生死の格差

 例えば社会人の平均年収が600万円だとか、大企業の社員の平均賞与額が90万円だとか、そういう数字を新聞で読むと、僕は死にたくなります。少なくとも深刻に気が滅入る。ちまたで流行の格差問題はよくわからないけど。あっちを見れば何を買ったかという話、こっちを見れば何を食ったかという話、買うのも食うのも金がなけりゃどうにもならぬ。オタクとはそもそも"購入者"である。こうも金がすべてのこの世の中で、金がないということは、つまり世の中に"いられない"ということじゃないか。
 しかし、金がないから1日の食費がこれだけで、金がないから服は着古されたものばかりでも、とりあえず、生きている。つらい情けないもう死にたいと思うことが度々あっても、無理矢理に殺されたりするようなことはない。そして世の中、自死を選ばなければならないような状況というのは、そうそうありえない。精神的状況を、肉体的対応へ連絡させるには、本人の決断が必要だ。本人の意思が絡む以上、原則的に強制性は認定できない。結局のところ、死にたいから、死ぬのだ。「死ななければならない」というセンテンスは、いにしえの武士ならいざ知らず、今日びまったく破綻している。
 しかし世の中には、本人の意思によらず、ごく自然に死んでゆく人々がいる。亡くなってゆく、まるでそれが摂理であるかとでもいうように。
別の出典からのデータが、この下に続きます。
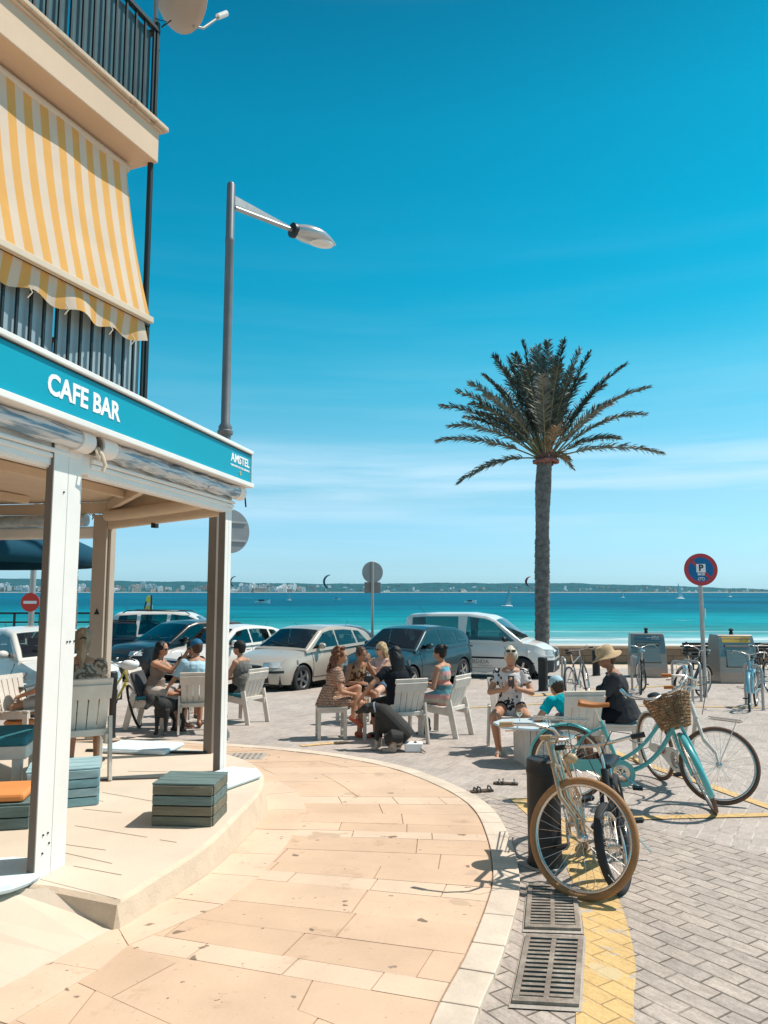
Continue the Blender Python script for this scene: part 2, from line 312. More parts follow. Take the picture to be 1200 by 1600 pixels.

新潟県中越沖地震で死亡したのが高齢者ばかりだったという現実に、僕は当然の真理に気づかされてしまった。かく生死の格差に比べれば、それ以外の格差なんてどうということはないんだと。民放テレビが映し出す美味しいものや、アイテム、ファッションに、金がないから食べられないとか、買えないとか、着れないとか、そういう自らをみじめに思わせるたぐいの経済格差とは、そもそも国内メディアに消費欲を煽られた市民の自家発電的ひもじさに過ぎないではないか。ぶっちゃけ、それがどうしたというんだ。
 己の視点として、なぜか国内に留まっている格差意識を、世界に押し広げれば、そこには、1分に○人死んでいるというようなわかりやすくもおぞましい現実が、世の中が綽綽と待ち構えているのだ。1日1ドル以下で暮らしている人口は○億人とか、そういう現実を目の当たりにしたとき、好きなアニメのDVDが買えないとか(買う人はたくさんいる)、今回の夏コミは資金不足で見送るしかないとか(湯水のごとく資金をつぎ込む人はたくさんいる)、そういう自身の現状を、高所得者層と比較して勝手にへこむ、格差問題として認識して嘆いたり落ち込んだり情けなく思ったりするのは、なにか、なんだか、ものすごく失礼だ。
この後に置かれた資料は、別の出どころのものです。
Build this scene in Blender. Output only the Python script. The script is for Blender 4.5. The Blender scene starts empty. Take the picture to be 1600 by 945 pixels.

 正直、ある程度以上の経済力のある他人の振る舞いに羨ましさを感じないことはない。「自分は自分、他人は他人」とポジティブに開き直れるほど僕は清々しい人格者ではない。自分が満足できないから、他人が妬ましいのだ。満足するためには金が必要だという資本主義をもはや体質としている我々は、精神的充足感を得るためにも金を必要とする。考えてみれば滑稽な話だ。金のない人間は、満足できず、妬まずにはいられないから、格差問題を扱った書籍がベストセラーになるのだろう。思うように満足することがほとんど不可能だとわかっているから、せいぜい高品質の妬ましさを求める。誰も妬みたくなんてないのに、しかし満足できないということはそのまま、妬みとなってしまわざるをえないのだ。
 けれど、僕はこうして生きている。これについて自身に満足したことはないし、それについて他人を妬ましく思ったこともない。生きるということは、大気に似ている。こうして空気を吸っているし、有害な光線から守られているけれど、まるで意識していない。ありがたみなんてまるで感じない。しかしある日大気がなくなってしまったら、意識したりありがたみを感じる余裕もなく、僕らは存在していないだろう。
 「生きてるだけで丸儲け」、紗南ちゃんのセリフが今も心に残っている。
 死ぬことを考えると、生きてさえいればなんとかなるさと思ってしまうのは、逃げなのかもしれないけれど。死を選ぶほど短絡的にはなりきれない。人生を馬鹿にしてる、けれど馬鹿にはなりきれない。天性のこの中途半端さを許容してくれるのは、どちらかというと、死よりも生なのだ。